Jackson hit the nail on the head. In Northwestern’s two early losses and even against Nebraska last Saturday, a recurring theme was a lacking of finishing ability by the offense. It would play well at times, especially in the first half, but not do enough late in games to earn wins.

When the Wildcats needed their offensive weapons to step up in the second half against Iowa and help the team finish, Jackson and Carr did just that. Three of the pair’s four touchdowns came during a 21-0 second half Northwestern run that took a 24-17 deficit and made it into a 38-24 lead.

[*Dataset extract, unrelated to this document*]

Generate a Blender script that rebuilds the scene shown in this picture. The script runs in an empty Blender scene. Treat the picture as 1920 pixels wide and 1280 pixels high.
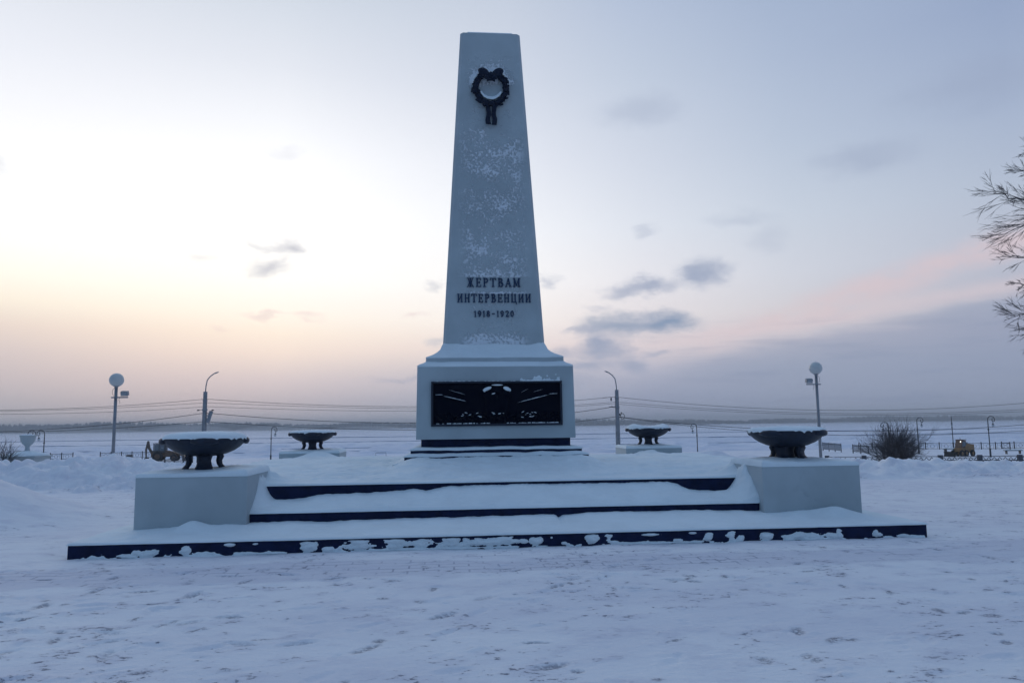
import bpy, math, random
import numpy as np
from mathutils import Vector, Matrix
R = math.radians
C = bpy.context.scene.collection
S = bpy.context.scene
random.seed(7); RNG = np.random.RandomState(11)

# ------------------------------------------------------------------ camera
cam_d = bpy.data.cameras.new('camera'); cam = bpy.data.objects.new('camera', cam_d); C.objects.link(cam)
S.camera = cam
yaw, pit, rol = .0839, .1127, -.0123
fw = Vector((math.sin(yaw)*math.cos(pit), math.cos(yaw)*math.cos(pit), math.sin(pit)))
rt = Vector((math.cos(yaw), -math.sin(yaw), 0)); up = rt.cross(fw)
r2 = rt*math.cos(rol) + up*math.sin(rol); u2 = -rt*math.sin(rol) + up*math.cos(rol)
M = Matrix((r2, u2, -fw)).transposed().to_4x4(); M.translation = Vector((-.879, -15.558, 1.6))
cam.matrix_world = M
cam_d.sensor_width = 36; cam_d.lens = 1373.1/1920*36; cam_d.clip_start = .05; cam_d.clip_end = 12000

# ------------------------------------------------------------------ sky
def lin(c): 
    return tuple(((v/255)/12.92 if v/255 <= .04045 else ((v/255+.055)/1.055)**2.4) for v in c)
SUN_AZ, SUN_EL = -20, 3
W = bpy.data.worlds.new('World'); S.world = W; W.use_nodes = True
nt = W.node_tree; nt.nodes.clear()
def N(tree, typ, **kw):
    n = tree.nodes.new(typ)
    for k, v in kw.items(): setattr(n, k, v)
    return n
def Mth(op, a, b=None, c=None, tree=None, clamp=False):
    t = tree or nt
    n = t.nodes.new('ShaderNodeMath'); n.operation = op; n.use_clamp = clamp
    for i, v in enumerate((a, b, c)):
        if v is None: continue
        if isinstance(v, (int, float)): n.inputs[i].default_value = v
        else: t.links.new(v, n.inputs[i])
    return n.outputs[0]
def Mix(f, a, b, tree=None, blend='MIX'):
    t = tree or nt
    n = t.nodes.new('ShaderNodeMix'); n.data_type = 'RGBA'; n.blend_type = blend
    for s, v in ((n.inputs[0], f), (n.inputs[6], a), (n.inputs[7], b)):
        if isinstance(v, (int, float)): s.default_value = v
        elif isinstance(v, tuple): s.default_value = (*v[:3], 1)
        else: t.links.new(v, s)
    return n.outputs[2]
def smooth(x, a, b, tree=None):
    t = tree or nt
    n = t.nodes.new('ShaderNodeMapRange'); n.interpolation_type = 'SMOOTHSTEP'
    t.links.new(x, n.inputs[0]); n.inputs[1].default_value = a; n.inputs[2].default_value = b
    return n.outputs[0]
tc = N(nt, 'ShaderNodeTexCoord'); sp = N(nt, 'ShaderNodeSeparateXYZ')
nrm = N(nt, 'ShaderNodeVectorMath', operation='NORMALIZE')
nt.links.new(tc.outputs['Generated'], nrm.inputs[0]); nt.links.new(nrm.outputs[0], sp.inputs[0])
az = Mth('MULTIPLY', Mth('ARCTAN2', sp.outputs[0], sp.outputs[1]), 57.29578)
el = Mth('MULTIPLY', Mth('ARCSINE', sp.outputs[2]), 57.29578)
elf = Mth('DIVIDE', el, 90)
ZEN = (148, 173, 207)
BACK = {0: (80, 112, 146), 6: (79, 115, 152), 20: (80, 120, 160), 45: (104, 142, 184), 75: ZEN}
ST = [
 (-150, BACK),
 (-75, {0: (118, 134, 162), 4: (135, 147, 172), 8: (150, 160, 184), 15: (155, 168, 196), 30: (130, 150, 188), 75: ZEN}),
 (-31, {-2: (172, 177, 188), 0: (176, 180, 190), 1.8: (182, 182, 191), 3.5: (198, 191, 196), 5.1: (213, 202, 202), 6.8: (233, 218, 209), 8.4: (251, 241, 225), 10: (257, 253, 240), 12: (262, 260, 253), 16: (262, 263, 263), 20: (250, 251, 255), 24: (236, 239, 247), 31: (213, 219, 230), 45: (180, 194, 216), 75: ZEN}),
 (-13, {-2: (174, 178, 192), 0: (178, 182, 194), 1.8: (189, 187, 197), 3.5: (213, 204, 208), 5.5: (243, 227, 217), 7: (254, 240, 225), 8.4: (258, 250, 238), 11: (262, 260, 255), 16: (266, 266, 266), 20: (256, 257, 260), 26: (228, 232, 241), 31: (208, 216, 228), 45: (176, 191, 214), 75: ZEN}),
 (5, {-2: (160, 169, 190), 1: (166, 174, 193), 2: (173, 179, 197), 4: (198, 195, 205), 6: (236, 222, 220), 8: (249, 241, 237), 11: (252, 250, 250), 15: (244, 246, 251), 20: (229, 233, 243), 26: (209, 216, 230), 31: (196, 205, 221), 40: (172, 187, 211), 75: ZEN}),
 (15, {-2: (142, 152, 176), 1: (150, 158, 182), 2: (156, 164, 188), 4: (184, 185, 202), 6: (222, 211, 215), 8: (230, 223, 226), 11: (231, 230, 236), 15: (222, 227, 237), 20: (208, 215, 229), 26: (191, 202, 220), 31: (178, 191, 214), 40: (160, 176, 205), 75: ZEN}),
 (26, {-2: (142, 153, 176), 1: (148, 158, 180), 2: (151, 161, 183), 4: (160, 168, 188), 6: (200, 195, 205), 8: (210, 208, 214), 11: (207, 211, 222), 15: (199, 208, 222), 20: (185, 197, 216), 26: (171, 185, 209), 31: (160, 176, 203), 75: ZEN}),
 (40, {-2: (134, 146, 170), 1: (140, 151, 174), 4: (146, 156, 180), 6: (160, 164, 185), 8: (176, 180, 197), 11: (184, 190, 206), 15: (178, 189, 208), 20: (164, 178, 203), 26: (150, 166, 196), 75: ZEN}),
 (85, {0: (98, 116, 152), 8: (110, 130, 168), 20: (112, 136, 178), 40: (112, 138, 184), 75: ZEN}),
 (150, BACK)]
cur = None
for a, d in ST:
    rp = N(nt, 'ShaderNodeValToRGB'); cr = rp.color_ramp; cr.interpolation = 'LINEAR'
    items = sorted(d.items())
    while len(cr.elements) < len(items): cr.elements.new(.5)
    for i, (e, c) in enumerate(items):
        cr.elements[i].position = (e+2)/92
    for i, (e, c) in enumerate(items): cr.elements[i].color = (*lin(c), 1)
    nt.links.new(Mth('DIVIDE', Mth('ADD', el, 2), 92), rp.inputs[0])
    if cur is None: cur = rp.outputs[0]
    else: cur = Mix(smooth(az, pa, a) if a > 60 or a < -30 else Mth('DIVIDE', Mth('SUBTRACT', az, pa), a-pa, clamp=True), cur, rp.outputs[0])
    pa = a
# clouds, placed by azimuth and elevation; edges broken up by noise
cv = N(nt, 'ShaderNodeCombineXYZ'); nt.links.new(az, cv.inputs[0]); nt.links.new(el, cv.inputs[1])
def noise(vec, scale, detail, rough=.55, sx=1, sy=1, seed=0, tree=None):
    t = tree or nt
    mp = t.nodes.new('ShaderNodeMapping'); mp.inputs['Scale'].default_value = (sx, sy, 1); mp.inputs['Location'].default_value = (seed*3.7, seed*1.9, seed)
    t.links.new(vec, mp.inputs[0])
    n = t.nodes.new('ShaderNodeTexNoise'); n.inputs['Scale'].default_value = scale; n.inputs['Detail'].default_value = detail; n.inputs['Roughness'].default_value = rough
    t.links.new(mp.outputs[0], n.inputs[0]); return n
nz = noise(cv.outputs[0], .42, 7, .62, .7, 1.4)
nz2 = noise(cv.outputs[0], .16, 4, .6, .5, 1.5, 3)
sb = N(nt, 'ShaderNodeVectorMath', operation='SUBTRACT'); nt.links.new(nz.outputs['Color'], sb.inputs[0]); sb.inputs[1].default_value = (.5, .5, .5)
mu = N(nt, 'ShaderNodeVectorMath', operation='MULTIPLY'); nt.links.new(sb.outputs[0], mu.inputs[0]); mu.inputs[1].default_value = (4.6, 2.5, 0)
ad = N(nt, 'ShaderNodeVectorMath', operation='ADD'); nt.links.new(cv.outputs[0], ad.inputs[0]); nt.links.new(mu.outputs[0], ad.inputs[1])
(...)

The first of those three has a solid argument as both the most impressive and the most important. With Iowa leading by seven and owning the momentum of 17 unanswered points, the Wildcats needed to answer on their first possession of the second half. They drove the ball down the field well, but appeared to be in trouble when Clayton Thorson was heavily blitzed on 3rd-and-8 from the Hawkeyes’ 16 yard line.

Then Thorson and Carr made some magic. Instead of taking a sack that would’ve forced a long field goal attempt, Thorson escaped the pocket and threw a dart into the end zone right before going out of bounds. Carr, who had broken his route back to the sideline, lunged and made an outstanding catch while getting his right foot down.

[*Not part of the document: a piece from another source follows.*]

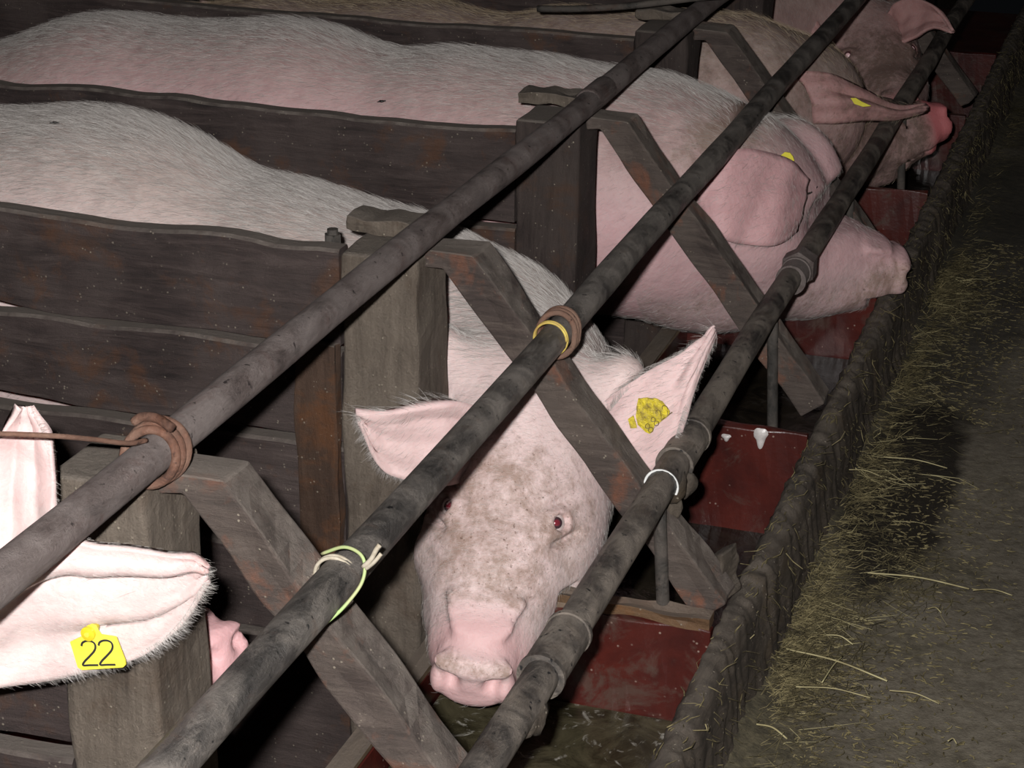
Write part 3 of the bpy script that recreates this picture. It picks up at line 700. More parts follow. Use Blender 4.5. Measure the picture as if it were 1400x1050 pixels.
class Pig:
    """head frame: x forward to the snout (disc at .335), y to the pig's left, z up"""
    def __init__(p, name, yc, nose, B, s=1.0, fine=.005, zb=0.0, xb=0.0, neck=None, body=True, coarse=.02, lying=False, tops=(.95, .98, 1.0, .98), eye=(.115, .070, .035), wide=1.0, dome=0.0):
        p.name, p.yc, p.B, p.s = name, yc, B, s
        p.O = np.array(nose) - s * (B.T @ np.array([.335, 0, -.035]))
        loc = lambda q: p.O + s * (B.T @ np.array(q, float)); p.loc = loc
        pts = np.array([loc((-.12, 0, 0)), loc((.35, 0, 0)), loc((.1, .12, .1)), loc((.1, -.12, -.15))])
        flo, fhi = pts.min(0) - .05, pts.max(0) + .05
        lo = np.array([-1.62 + xb, yc - .30, .18]) if body else flo - .1
        lo = np.minimum(lo, flo); hi = np.maximum(np.array([0.1, yc + .30, 1.1 + zb]) if body else fhi + .1, fhi)
        f = p.f = Field(*(axis_grid(l, h, a, b, fine, coarse) for l, h, a, b in zip(lo, hi, flo, fhi)))
        E = lambda c, r, k=.03, sub=False, Bx=None: f.ell(loc(c), np.array(r) * s, B if Bx is None else Bx, k * s, sub)
        C = lambda a, b, ra, rb, k=.03, sub=False: f.cone(loc(a), loc(b), ra * s, rb * s, k * s, sub)
        if body:
            z = .785 + zb; Eb = lambda c, r, k=.08: f.ell((c[0] + xb, yc + c[1], c[2] + zb), r, k=k)
            t0, t1, t2, t3 = tops; p.tops = tops
            Eb((-1.18, 0, t0 - .205), (.22, .185, .205)); Eb((-.92, 0, t1 - .215), (.30, .200, .215)); Eb((-.62, 0, t2 - .222), (.30, .212, .222))
            Eb((-.66, 0, t2 - .30), (.36, .205, .17 if lying else .20)); Eb((-.32, 0, t3 - .21), (.22, .192, .21))
            if not lying: Eb((-.26, 0, .64), (.16, .17, .16))
            if not lying:
                for sy in (-1, 1):
                    f.cone((-1.2 + xb, yc + sy * .10, .66 + zb), (-1.16 + xb, yc + sy * .115, .48 + zb), .12, .075, .06)
                    f.cone((-1.16 + xb, yc + sy * .115, .48 + zb), (-1.27 + xb, yc + sy * .115, .36), .06, .036, .03)
                    f.cone((-1.27 + xb, yc + sy * .115, .36), (-1.22 + xb, yc + sy * .115, .235), .034, .03, .02)
                    f.cone((-.25 + xb, yc + sy * .10, .60 + zb), (-.27 + xb, yc + sy * .11, .42), .075, .045, .05)
                    f.cone((-.27 + xb, yc + sy * .11, .42), (-.25 + xb, yc + sy * .11, .235), .038, .032, .02)
                tl = [(-1.38 + xb, yc, .86 + zb), (-1.43 + xb, yc + .01, .80 + zb), (-1.44 + xb, yc, .70 + zb), (-1.42 + xb, yc - .02, .62 + zb)]
                for a, b, r1, r2 in zip(tl, tl[1:], (.026, .018, .012), (.018, .012, .007)): f.cone(a, b, r1, r2, .02)
            pn = neck or [((-.18, yc, .80), .185), ((-.05, yc, .77), .165)]
            pn = list(pn) + [(tuple(loc((-.03, 0, -.01))), .112 * s)]
            prev = ((-.30 + xb, yc, tops[3] - .20 + zb), .19)
            for q in pn: f.cone(prev[0], q[0], prev[1], q[1], .06); prev = q
        # skull, forehead, jowls, muzzle, jaw
        ex, ey, ez = eye; W = wide
        E((0, 0, 0), (.115, .098, .105), .05); E((.075, 0, .015), (.10, .080, .070), .04)
        if dome: E((.10, 0, .03), (.09, .075, .07 + dome), .04)
        for sy in (-1, 1):
            E((.035, sy * .055, -.055), (.105, .055, .080), .04)
            E((.125, sy * .052 * W, -.030), (.085, .045 * W, .060), .04)        # cheek
            E((ex - .004, sy * (ey - .016), ez - .006), (.040, .024, .020), .02)   # brow
            C((-.02, sy * .078, .066), (-.035, sy * .105, .088), .034, .026, .03)  # ear root
        C((.09, 0, -.012), (.20, 0, -.026), .076 * W, .066 * W, .03); C((.20, 0, -.026), (.305, 0, -.036), .064 * W, .046, .02)
        C((.02, 0, -.085), (.20, 0, -.085), .062, .040, .03); C((.20, 0, -.085), (.270, 0, -.078), .038, .022, .015)
        for sy in (-1, 1): E((.262, sy * .040, -.056), (.045, .018, .028), .025); E((.225, sy * .048, -.062), (.03, .02, .016), .025)   # lip folds
        # snout disc with a rolled upper rim and two nostrils
        Ds = frame(B.T @ np.array([.97, 0, -.24]), B.T @ np.array([0, 0, 1.0])); p.Ds = Ds
        E((.332, 0, -.036), (.013, .045, .039), .010, Bx=Ds); E((.336, 0, -.010), (.016, .043, .0095), .006, Bx=Ds)
        for sy in (-1, 1):
            E((.349, sy * .024, -.030), (.016, .011, .012), .008, True, Ds)
            E((.336, sy * .036, -.045), (.012, .009, .016), .008, Bx=Ds)
        E((.338, 0, -.060), (.010, .028, .012), .012, Bx=Ds)
        E((.27, 0, -.078), (.070, .055, .0028), .004, True)
        E((.296, 0, -.086), (.022, .016, .010), .008)
        for k in range(5): # soft wrinkles behind the disc
            E((.309 - .011 * k, .004 * math.sin(k * 2.1), .0095 + .0022 * k), (.0034, .024 + .002 * k, .0026), .014)
        p.eye = eye; p.eyepos = []; p.eyedir = []; p.eyefr = []
        for sy in (1, -1): # socket, lid mound; the ball sits at the centre of the mound
            d = B.T @ nrm([.32, sy * .72, .58]); upv = B.T @ np.array([-.3, 0, 1.0]); fx = nrm(np.cross(upv, d)); fu = np.cross(d, fx)
            EF = np.array([fx, fu, d]); c = loc((ex, sy * ey, ez)); p.eyepos.append(c); p.eyedir.append(d); p.eyefr.append(EF)
            f.ell(c + (d * .012 + fu * .020) * s, np.array((.030, .004, .010)) * s, EF, .008 * s, True)
            f.ell(c + (d * .012 - fu * .019) * s, np.array((.024, .0035, .008)) * s, EF, .007 * s, True)
            f.ell(c, np.array((.0215, .0175, .0172)) * s, EF, .007 * s)
            f.ell(c + (d * .006 - fx * sy * .020 - fu * .006) * s, np.array((.012, .005, .008)) * s, EF, .006 * s)
        p.ears = []; p.extra = []
    def carve_eyes(p, openk=1.0, which=(0, 1)):
        for k in which:
            p.f.ell(p.eyepos[k] + p.eyedir[k] * .017 * p.s, np.array((.0130, .0088 * openk, .0130)) * p.s, p.eyefr[k], .002, True)
    def ear(p, A, Bq, bulge=.015, th=.0035, nu=30, nv=18, roll=.0, folds=()):
        """sheet between two edge lines given as 3D points from root to tip; bulge pushes the middle along the sheet normal"""
        a, b = spline(A, nu), spline(Bq, nu); u = np.linspace(0, 1, nu); v = np.linspace(0, 1, nv)
        G = a[:, None] * (1 - v)[None, :, None] + b[:, None] * v[None, :, None]
        du = np.gradient(G, axis=0); dv = np.gradient(G, axis=1); N = np.cross(du, dv); N /= np.linalg.norm(N, axis=2)[..., None] + 1e-9
        Nm = nrm(N.reshape(-1, 3).mean(0)); p.earN = Nm
        prof = np.sin(math.pi * v)[None, :] * (1 - .55 * u)[:, None]
        G = G + Nm * (bulge * prof)[..., None]
        g = np.random.default_rng(len(p.ears) + 3)
        rp = .0016 * np.sin(v[None, :] * 17 + u[:, None] * 5) + .0012 * np.sin(u[:, None] * 23 + v[None, :] * 3) + roll * (np.exp(-v / .08))[None, :] * np.sin(math.pi * np.minimum(u * 1.2, 1))[:, None]
        for (v0, wd, amp, u0, u1) in folds:
            rp = rp + amp * np.exp(-((v[None, :] - v0) / wd) ** 2) * (np.clip((u - u0) / .15, 0, 1) * np.clip((u1 - u) / .15, 0, 1))[:, None]
        G = G + Nm * rp[..., None]
        du = np.gradient(G, axis=0); dv = np.gradient(G, axis=1); N = np.cross(du, dv); N /= np.linalg.norm(N, axis=2)[..., None] + 1e-9
        t = th * (1.6 - u)[:, None] * (1 + .9 * np.exp(-v / .07) + .2 * np.exp(-(1 - v) / .07))[None, :]
        T_ = (G + N * t[..., None]).reshape(-1, 3); U_ = (G - N * t[..., None]).reshape(-1, 3)
        V = np.vstack([T_, U_]); n = nu * nv; F = []
        for i in range(nu - 1):
            for j in range(nv - 1):
                q = (i * nv + j, (i + 1) * nv + j, (i + 1) * nv + j + 1, i * nv + j + 1)
                F.append(q); F.append(tuple(x + n for x in q[::-1]))
        rim = [j for j in range(nv)] + [i * nv + nv - 1 for i in range(1, nu)] + [(nu - 1) * nv + j for j in range(nv - 2, -1, -1)] + [i * nv for i in range(nu - 2, 0, -1)]
        for x, y in zip(rim, rim[1:] + rim[:1]): F.append((x, y, y + n, x + n))
        p.ears.append((V, F, G, N)); return G, N
    def build(p, mat, label, shade=None, group='pigs in the stalls', mathair='hair', hairs=0, hairfn=None, eye='eye', eyes=(0, 1)):
        p.f.press(); V, F = p.f.mesh(); nb = len(V); Fl = [F]
        Vs = [V]; earmask = [np.zeros(nb)]
        off = nb
        for (v, f, G, N) in p.ears:
            Fl.append(np.array(f) + off); Vs.append(v); earmask.append(np.ones(len(v))); off += len(v)
        V = np.vstack(Vs); F = np.vstack(Fl); em = np.concatenate(earmask)
        org = np.array([-.6, p.yc, .2]) if V[:, 0].min() < -1 else np.array([*V.mean(0)[:2], V[:, 2].min()])
        o = mesh_obj(p.name, V, F, MAT[mat], smooth=True, origin=org)
        L = (V - p.O) @ p.B.T / p.s
        sm = lambda x, a, b: np.clip((x - a) / (b - a), 0, 1) ** 2 * (3 - 2 * np.clip((x - a) / (b - a), 0, 1))
        rr = np.sqrt((L[:, 1] / .16) ** 2 + ((L[:, 2] + .01) / .19) ** 2)
        inh = sm(L[:, 0], -.16, .08) * (1 - sm(rr, .75, 1.15)) * (1 - em)
        pink = .12 + .7 * sm(L[:, 0], .26, .31) * inh + .30 * em
        ex, ey, ez = p.eye
        ring = np.exp(-((np.abs(L[:, 1]) - ey - .008) ** 2 + (L[:, 0] - ex) ** 2 + (L[:, 2] - ez) ** 2) / .0004) * inh
        pink = np.maximum(pink, ring * .55)
        front = sm(L[:, 2], -.035, .045)
        dirt = inh * ((.52 * front * sm(L[:, 0], .03, .14) + .24) * (1 - sm(L[:, 0], .27, .305)))
        zt = np.interp(V[:, 0], [-1.3, -1.18, -.92, -.62, -.32, -.1, .15], [.9, *getattr(p, 'tops', (1, 1, 1, 1)), .92, .85])
        grey = (1 - inh) * sm(V[:, 2] - zt, -.15, -.0) * .75 * (1 - em)
        if shade: pink, dirt, grey = shade(V, L, em, pink, dirt, grey)
        ca = o.data.color_attributes.new('Col', 'FLOAT_COLOR', 'POINT')
        ca.data.foreach_set('color', np.stack([pink, dirt, grey, np.ones(len(V))], 1).astype(np.float32).ravel())
        tag(o, label, 'pig', group); p.o = o
        for k in eyes:
            c, d = p.eyepos[k], nrm(p.eyedir[k]); Vv = []; Fv = []; up = np.array([0, 0, 1.0]); bx = nrm(np.cross(up, d)); by = np.cross(d, bx)
            if hasattr(p, 'lookat'): dd = nrm(p.lookat - c); d2 = nrm(d * .4 + dd * .6); bx = nrm(np.cross(up, d2)); by = np.cross(d2, bx); d = d2
            R_ = np.stack([bx, by, d], 1)
            nu, nv = 20, 12; r = .0135 * p.s
            for i in range(nv + 1):
                for j in range(nu):
                    th = math.pi * i / nv; f_ = 2 * math.pi * j / nu; bul = 1 + .10 * math.exp(-(th / .55) ** 2)
                    Vv.append((r * bul * math.sin(th) * math.cos(f_), r * bul * math.sin(th) * math.sin(f_), r * bul * math.cos(th)))
            for i in range(nv):
                for j in range(nu): Fv.append((i * nu + j, (i + 1) * nu + j, (i + 1) * nu + (j + 1) % nu, i * nu + (j + 1) % nu))
            me = bpy.data.meshes.new('eye'); me.from_pydata(Vv, [], Fv); me.materials.append(MAT[eye]); me.polygons.foreach_set('use_smooth', np.ones(len(Fv), bool))
            eo = bpy.data.objects.new('eye', me); place(eo, c, o)
            eo.rotation_euler = Matrix(R_.tolist()).to_euler()
        if hairs: p.fur(V, F, em, L, hairs, hairfn, mathair, o)
        return o
    def fur(p, V, F, em, L, n, fn, mat, parent, name='bristles'):
        a, b, c, d = (V[F[:, i]] for i in range(4)); cr = np.cross(c - a, d - b); ar = np.linalg.norm(cr, axis=1) / 2; N = cr / (2 * ar[:, None] + 1e-12)
        ctr = (a + b + c + d) / 4; Lc = (ctr - p.O) @ p.B.T / p.s
        dens, direc, length, rad = fn(ctr, N, Lc, em[F[:, 0]])
        view = ctr - CAM; facing = (N * view).sum(1) / np.linalg.norm(view, axis=1)
        wgt = ar * dens * (facing < .35); wgt /= wgt.sum()
        idx = rng.choice(len(F), n, p=wgt); u, v = rng.random((2, n))
        P0 = a[idx] * ((1 - u) * (1 - v))[:, None] + b[idx] * (u * (1 - v))[:, None] + c[idx] * (u * v)[:, None] + d[idx] * ((1 - u) * v)[:, None]
        Nn = N[idx]; D = direc[idx] + rng.normal(size=(n, 3)) * .22
        D -= Nn * (D * Nn).sum(1)[:, None]; D /= np.linalg.norm(D, axis=1)[:, None] + 1e-9
        ln = length[idx] * rng.uniform(.5, 1.3, n); ts = np.array([0, .33, .66, 1.0]); lift = rng.uniform(.12, .55, n)
        pos = P0[:, None] + D[:, None] * (ts[None] * ln[:, None])[..., None] + Nn[:, None] * ((ts ** .8 * (1 - .45 * ts))[None] * (ln * lift)[:, None])[..., None] - Nn[:, None] * .001
        curvehair(name, pos, np.repeat((rad[idx] * rng.uniform(.6, 1.2, n))[:, None], 4, 1) * np.array([1, .9, .7, .3])[None], MAT[mat], parent)
def curvehair(name, pos, rad, mat, parent):
    n, k = pos.shape[:2]; hc = bpy.data.hair_curves.new(name); hc.add_curves([k] * n); org = ORG[parent.name]
    hc.attributes['position'].data.foreach_set('vector', (pos - org).astype(np.float32).ravel())
    if 'radius' not in hc.attributes: hc.attributes.new('radius', 'FLOAT', 'POINT')
    hc.attributes['radius'].data.foreach_set('value', rad.astype(np.float32).ravel())
    hc.materials.append(mat); ob = bpy.data.objects.new(name, hc); place(ob, org, parent); ob['kind'] = 'stuff'; return ob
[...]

“Clayton can be magic sometimes,” Carr said, deflecting praise for the touchdown. “He was able to extend the play, I was able to loop around the defender, and Clayton put it in the right spot.”

Thorson deserves a lot of credit for keeping the play alive and making a great throw, but Carr still had to make a difficult catch, something he’s made a habit of doing in 2016. After five games, Carr leads the Big Ten in receptions, receiving yards and receiving touchdowns.

That last category has been perhaps the most surprising, as the 6-foot-1, 200-pound Carr doesn’t fit the typical mold of a go-to red zone threat. But his three scores on Saturday gave him six on the season and made him the first Wildcat since 2000 to catch a touchdown pass in four straight games.

Carr, who finished with six catches for 73 yards and the three scores, has blossomed into a legitimate star as a senior. His chemistry with Thorson is undeniable and his hands are phenomenal, and he has taken the Northwestern passing game to a level not many would have predicted entering this season.

“You guys are just seeing this now, but we saw this work ethic all throughout the winter, spring, summer,” Jackson said of Carr. “He goes out there and makes huge plays all the time and he’s really the key to our offense right now.”

Let’s not forget about the Wildcats’ longer-tenured offensive star, though. After three straight games without reaching 100 yards on the ground, Jackson broke free in a big way against Iowa. The junior ran the ball 26 times for 171 yards, adding 13 yards through the air.

Of those 26 carries, the 21st was the biggest. One possession after Carr’s diving catch, Northwestern had the ball and was driving in search of a go-ahead touchdown late in the third quarter. On 2nd-and-4 from his own 42, Jackson took off. He burst through a hole on the right side, shook Iowa’s Miles Taylor out of his shoes and won a footrace to the end zone to put the Wildcats up 31-24.

“There was a pretty big seam right there,” Jackson said. “It was just me and the safety. I had kind of been putting my head down a lot earlier in the game so I tried to make a move and after that, was just trying to get away from the guys.”

That 58-yard score makes the highlights, but Jackson was effective all day long against the Hawkeyes. It helps that the offensive line played a much better game, but his patience and vision on stretch runs were huge for sustaining drives. And that dynamic juke of Taylor was all Jackson.

Leading by just seven, Northwestern got the ball back with a chance to add to the margin and who better to turn to than Carr? Thorson connected with the senior for their third score, a 25-yard completion that gave the Wildcats enough of a cushion to hold on for the win.

In previous games, Northwestern’s offense limped to the finish line, which was a big reason why the team started 1-3.

On Saturday, Jackson and Carr put the offense on their backs and sprinted through the finish line and all the way out of Iowa City with a much-needed victory.